Last week a California court, in the course of seeing to it that a cocaine possessor wouldn’t get off on a technicality, came up with what struck me as a very useful new legal theory.
The arresting officer had searched the man against his wishes after finding him urinating in a Berkeley parking lot. Of course, a police officer can’t search you against your will anytime he or she wants. He or she has to catch you committing a crime, or have a reasonable suspicion that you have just committed a crime, or some such thing. I don’t know the exact legal language of the rule, but one of the words “crime” or “illegal” is in there.
So it looked like Mister Crack Pants might beat the charge, since for some reason not explained in the news story where I found this, there’s no law on the books to explicitly make peeing in Berkeley parking lots illegal.
Now, before you all rush to Berkeley to enjoy the heady freedom to pee virtually anywhere in that urban paradise, I should warn you that the appeals court’s clever thinking has corrected the situation. They determined it has been illegal all along to pee in Berkeley parking lots, in spite of the inconvenient absence of legislation to that effect, on the grounds that it “interferes with the comfortable enjoyment of both life and property.” Shazzam! So the arresting officer had the right to search, so the cocaine can have been admitted into evidence, so the conviction stands, so let the sentencing proceed!
This is good news. All any of you need do to break the law now is interfere with my comfortable enjoyment of life. If you have any questions, that’s “my” as in me, Copyright Dr. Wes Browning.
It’s not just finding urine in my parking stall that hinders my absolutely precious enjoyment of every moment of my precious life and my precious pleasure in parking my motor vehicles, but there are certain definite other things I don’t like either, that are now -- post factamente, no contradicteme -- as illegal as peeing in a Berkeley parking lot. Make my day, or you’re under arrest.
Take public morning activities, for example.

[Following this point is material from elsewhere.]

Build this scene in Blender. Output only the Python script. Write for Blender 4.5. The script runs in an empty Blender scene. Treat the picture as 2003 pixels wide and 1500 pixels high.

I’m not going to say all morning people should be lined up against the wall and shot. For any of us to say that would only be to stoop to their level. All I’m going to say is that for people to drive around and talk and whistle while they work before noon interferes with the comfortable enjoyment of my life and that of other decent people and therefore such people as do those things are guilty of misdemeanors and they must turn themselves in to the police at once. The actual penalty for their behavior will be worked out later, when some more judges have worked out what the law has always been all along. Such work will wait until afternoon.
Recently I have been noticing some delays as I ride busses about downtown. Metro Transit has openly admitted that, subsequent to the tunnel closure, bus travel times across downtown have increased by an average of 2 and one half minutes. That is 2 and one half minutes twice each day subtracted from my comfortable enjoyment of my life by the criminal bus company. Again, I don’t say heads should roll, permanently, but only that they should roll for at least five minutes daily, or as much as jurists may later deem fair.
Thanks to this precedent having been set, It is now and always has been against the law to be Pat Robertson, Rush Limbaugh, Ann Coulter, or my former next door neighbor Steve G., or anyone else who hacks me, Dr. Wes Browning, off. Because when I get hacked off I’m not comfortably enjoying my life.
Thank you California’s Court of the Appeal for the Second District! Now we won’t ever need stupid legislators again. One law fits all!